Ron Weil was born in New York and grew up in Detroit. He studied economics at the University of Michigan followed by graduate work at Berkeley in both economics and in a self-developed interdisciplinary study in urban geography. He has been a teacher at the high school and college levels as well as a real estate developer, urban planner, and community worker. He has made a living as a laborer, cab driver, and poker player.

Weil has been drawing since childhood, and his creative impulses have frequently caused his career plans to jump the track. While studying economics in grad school at Berkeley he took a year off to devote himself exclusively to black-and-white photography (he’s always trying to figure out where his love of gray came from). He experimented with double exposure and printing techniques like solarization. After finishing school he spent a few years using silkscreen to make political posters (some of these got reproduced with favorable notice in Mother Jones). “Art kept popping up like a mushroom in the woods,” he says.

In 2011, after the death of his wife, he dropped other pursuits and gave his full attention to art. His first effort was an enormous drawing on paper, a phantasmagoria expressing his feelings at the time. He created pieces that made use of the materials of his wife’s sickroom. He took up pastels again, as he had often done in the past; but as had also happened before, he found himself lured away from color by the challenge of monochrome—gray, black, and white.

One day, while shopping for charcoal sticks, Weil discovered powdered charcoal and powdered graphite. He experimented with both but dropped graphite because it was too easy to make something pretty: “Graphite has its own inherent beauty that has nothing to do with me, only the material” he says. “It felt like cheating, a way to create beautiful stuff without soul.”

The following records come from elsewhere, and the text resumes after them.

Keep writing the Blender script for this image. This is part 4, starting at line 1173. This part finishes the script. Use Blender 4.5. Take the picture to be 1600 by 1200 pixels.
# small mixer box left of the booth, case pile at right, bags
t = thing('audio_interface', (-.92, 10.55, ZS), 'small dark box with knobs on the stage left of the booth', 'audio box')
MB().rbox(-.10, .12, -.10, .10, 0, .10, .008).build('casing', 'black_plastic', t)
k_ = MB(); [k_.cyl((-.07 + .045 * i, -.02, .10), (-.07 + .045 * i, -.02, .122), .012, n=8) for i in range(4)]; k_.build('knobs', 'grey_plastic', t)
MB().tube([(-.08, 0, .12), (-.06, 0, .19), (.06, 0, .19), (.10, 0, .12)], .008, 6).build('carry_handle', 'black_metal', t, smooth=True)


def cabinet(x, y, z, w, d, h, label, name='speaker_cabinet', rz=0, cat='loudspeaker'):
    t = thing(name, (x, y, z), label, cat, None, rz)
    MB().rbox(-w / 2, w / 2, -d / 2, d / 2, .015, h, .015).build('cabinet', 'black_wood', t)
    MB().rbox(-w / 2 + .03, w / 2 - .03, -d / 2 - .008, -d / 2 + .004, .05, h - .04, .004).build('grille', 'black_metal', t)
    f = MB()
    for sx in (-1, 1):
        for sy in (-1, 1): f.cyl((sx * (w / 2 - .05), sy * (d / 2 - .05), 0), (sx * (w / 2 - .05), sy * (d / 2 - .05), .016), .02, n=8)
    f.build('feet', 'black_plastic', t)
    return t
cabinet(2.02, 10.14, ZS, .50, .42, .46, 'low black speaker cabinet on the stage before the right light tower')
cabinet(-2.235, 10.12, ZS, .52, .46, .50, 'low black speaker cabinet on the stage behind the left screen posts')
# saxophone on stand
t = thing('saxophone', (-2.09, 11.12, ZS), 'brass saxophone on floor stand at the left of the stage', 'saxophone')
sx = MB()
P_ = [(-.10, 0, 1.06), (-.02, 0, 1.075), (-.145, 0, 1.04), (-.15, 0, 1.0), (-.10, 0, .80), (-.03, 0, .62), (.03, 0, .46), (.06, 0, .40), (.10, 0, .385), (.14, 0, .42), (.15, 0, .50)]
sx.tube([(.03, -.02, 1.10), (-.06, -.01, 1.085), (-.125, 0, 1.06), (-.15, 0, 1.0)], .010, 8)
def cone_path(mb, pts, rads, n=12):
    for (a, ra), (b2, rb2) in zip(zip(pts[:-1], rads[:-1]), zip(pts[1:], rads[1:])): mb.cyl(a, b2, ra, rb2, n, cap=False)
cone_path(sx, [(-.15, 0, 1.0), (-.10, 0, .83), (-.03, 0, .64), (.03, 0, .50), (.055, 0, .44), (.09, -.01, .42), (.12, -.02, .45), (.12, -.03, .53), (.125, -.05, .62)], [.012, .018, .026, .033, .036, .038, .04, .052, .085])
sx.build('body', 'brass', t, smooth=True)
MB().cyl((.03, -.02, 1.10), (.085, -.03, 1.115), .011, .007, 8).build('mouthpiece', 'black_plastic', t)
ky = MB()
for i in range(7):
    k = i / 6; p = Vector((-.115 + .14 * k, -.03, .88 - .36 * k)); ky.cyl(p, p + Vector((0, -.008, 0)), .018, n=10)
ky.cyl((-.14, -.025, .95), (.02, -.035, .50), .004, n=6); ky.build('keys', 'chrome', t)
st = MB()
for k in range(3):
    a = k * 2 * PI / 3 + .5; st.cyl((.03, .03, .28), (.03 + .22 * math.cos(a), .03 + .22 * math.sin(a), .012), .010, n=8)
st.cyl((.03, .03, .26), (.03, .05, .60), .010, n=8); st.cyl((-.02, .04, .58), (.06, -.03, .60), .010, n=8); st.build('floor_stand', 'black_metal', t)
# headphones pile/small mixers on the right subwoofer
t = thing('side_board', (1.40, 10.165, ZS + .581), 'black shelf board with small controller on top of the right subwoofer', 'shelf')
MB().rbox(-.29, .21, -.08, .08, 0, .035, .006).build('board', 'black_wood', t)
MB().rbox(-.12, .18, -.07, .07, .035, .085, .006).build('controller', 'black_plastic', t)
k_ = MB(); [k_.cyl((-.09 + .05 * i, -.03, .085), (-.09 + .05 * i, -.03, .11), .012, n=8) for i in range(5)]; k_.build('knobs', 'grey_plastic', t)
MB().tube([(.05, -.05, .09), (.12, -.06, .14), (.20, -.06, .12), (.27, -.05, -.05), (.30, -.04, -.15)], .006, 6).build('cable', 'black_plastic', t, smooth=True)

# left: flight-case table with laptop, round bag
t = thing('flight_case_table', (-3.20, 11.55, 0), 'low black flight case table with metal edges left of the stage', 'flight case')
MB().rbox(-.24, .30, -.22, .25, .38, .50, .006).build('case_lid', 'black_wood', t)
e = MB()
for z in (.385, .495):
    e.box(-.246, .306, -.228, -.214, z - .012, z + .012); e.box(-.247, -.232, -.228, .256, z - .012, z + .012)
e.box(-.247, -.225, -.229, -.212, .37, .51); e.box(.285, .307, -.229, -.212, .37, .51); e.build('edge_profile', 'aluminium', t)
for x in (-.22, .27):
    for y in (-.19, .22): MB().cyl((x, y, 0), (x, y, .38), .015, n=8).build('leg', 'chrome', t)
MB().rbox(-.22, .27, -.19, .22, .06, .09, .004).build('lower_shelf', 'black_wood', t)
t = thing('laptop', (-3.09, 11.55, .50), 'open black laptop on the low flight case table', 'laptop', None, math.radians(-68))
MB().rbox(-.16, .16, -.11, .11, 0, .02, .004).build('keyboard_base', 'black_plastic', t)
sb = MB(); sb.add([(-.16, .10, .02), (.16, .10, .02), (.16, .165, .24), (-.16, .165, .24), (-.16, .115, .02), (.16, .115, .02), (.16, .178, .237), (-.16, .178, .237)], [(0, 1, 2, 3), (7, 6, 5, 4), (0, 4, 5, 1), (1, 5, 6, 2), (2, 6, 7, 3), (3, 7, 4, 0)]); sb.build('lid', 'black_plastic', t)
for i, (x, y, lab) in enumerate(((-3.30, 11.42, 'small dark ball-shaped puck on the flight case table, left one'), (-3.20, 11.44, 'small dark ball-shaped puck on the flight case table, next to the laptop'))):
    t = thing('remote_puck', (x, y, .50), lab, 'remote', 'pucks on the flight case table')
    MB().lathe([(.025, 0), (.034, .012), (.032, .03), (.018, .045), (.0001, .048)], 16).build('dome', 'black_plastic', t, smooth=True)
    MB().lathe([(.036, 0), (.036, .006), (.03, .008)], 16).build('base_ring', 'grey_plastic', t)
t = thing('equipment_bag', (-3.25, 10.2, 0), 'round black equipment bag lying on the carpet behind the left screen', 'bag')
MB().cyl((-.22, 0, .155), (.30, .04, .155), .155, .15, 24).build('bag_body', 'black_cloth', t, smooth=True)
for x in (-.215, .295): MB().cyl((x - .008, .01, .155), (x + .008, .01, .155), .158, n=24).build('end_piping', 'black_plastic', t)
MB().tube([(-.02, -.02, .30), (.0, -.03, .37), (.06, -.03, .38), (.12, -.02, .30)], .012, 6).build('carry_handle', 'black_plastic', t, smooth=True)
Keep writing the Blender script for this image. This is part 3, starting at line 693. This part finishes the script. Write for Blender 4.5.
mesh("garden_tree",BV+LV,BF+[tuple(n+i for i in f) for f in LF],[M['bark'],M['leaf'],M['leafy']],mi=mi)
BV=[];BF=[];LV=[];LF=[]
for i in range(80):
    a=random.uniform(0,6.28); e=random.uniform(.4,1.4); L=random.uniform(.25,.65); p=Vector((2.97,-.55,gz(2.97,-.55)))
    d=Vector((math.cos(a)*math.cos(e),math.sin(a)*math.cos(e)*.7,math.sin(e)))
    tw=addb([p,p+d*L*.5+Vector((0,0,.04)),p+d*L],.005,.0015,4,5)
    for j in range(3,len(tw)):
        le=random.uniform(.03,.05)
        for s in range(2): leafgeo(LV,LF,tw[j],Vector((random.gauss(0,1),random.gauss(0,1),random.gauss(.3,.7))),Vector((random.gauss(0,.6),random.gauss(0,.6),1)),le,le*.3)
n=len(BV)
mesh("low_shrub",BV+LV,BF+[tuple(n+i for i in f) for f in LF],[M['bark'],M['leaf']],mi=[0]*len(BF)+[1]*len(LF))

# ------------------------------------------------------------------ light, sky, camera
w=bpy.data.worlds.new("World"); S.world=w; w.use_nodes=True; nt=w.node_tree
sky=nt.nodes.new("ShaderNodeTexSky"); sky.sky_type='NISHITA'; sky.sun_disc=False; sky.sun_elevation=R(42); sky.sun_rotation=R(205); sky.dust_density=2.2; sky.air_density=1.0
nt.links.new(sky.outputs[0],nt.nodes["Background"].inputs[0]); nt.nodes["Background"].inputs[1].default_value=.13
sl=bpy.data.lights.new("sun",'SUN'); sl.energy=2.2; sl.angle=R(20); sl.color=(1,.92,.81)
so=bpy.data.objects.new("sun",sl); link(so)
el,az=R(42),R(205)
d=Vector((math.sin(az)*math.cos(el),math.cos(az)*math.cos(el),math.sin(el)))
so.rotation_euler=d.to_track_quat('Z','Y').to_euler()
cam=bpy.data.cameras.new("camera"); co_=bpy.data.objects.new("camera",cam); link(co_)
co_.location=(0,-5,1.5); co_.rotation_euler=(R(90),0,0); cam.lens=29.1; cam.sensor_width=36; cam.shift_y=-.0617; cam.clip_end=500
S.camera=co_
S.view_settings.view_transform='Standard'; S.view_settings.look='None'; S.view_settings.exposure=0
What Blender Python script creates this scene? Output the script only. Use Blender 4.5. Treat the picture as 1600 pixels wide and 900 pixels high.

So he opted to work with the more challenging powdered charcoal. He developed a set of tools and discovered for himself a repertoire of techniques using natural forces (air and water) to produce images that, though produced rapidly, seem the result of slow natural processes. He works outdoors and has even tried to use the rain to assist in image-making. He says, “I like the patterned randomness created by natural forces, but what really thrills me is the magic of discovery and surprise that comes from making work with this medium."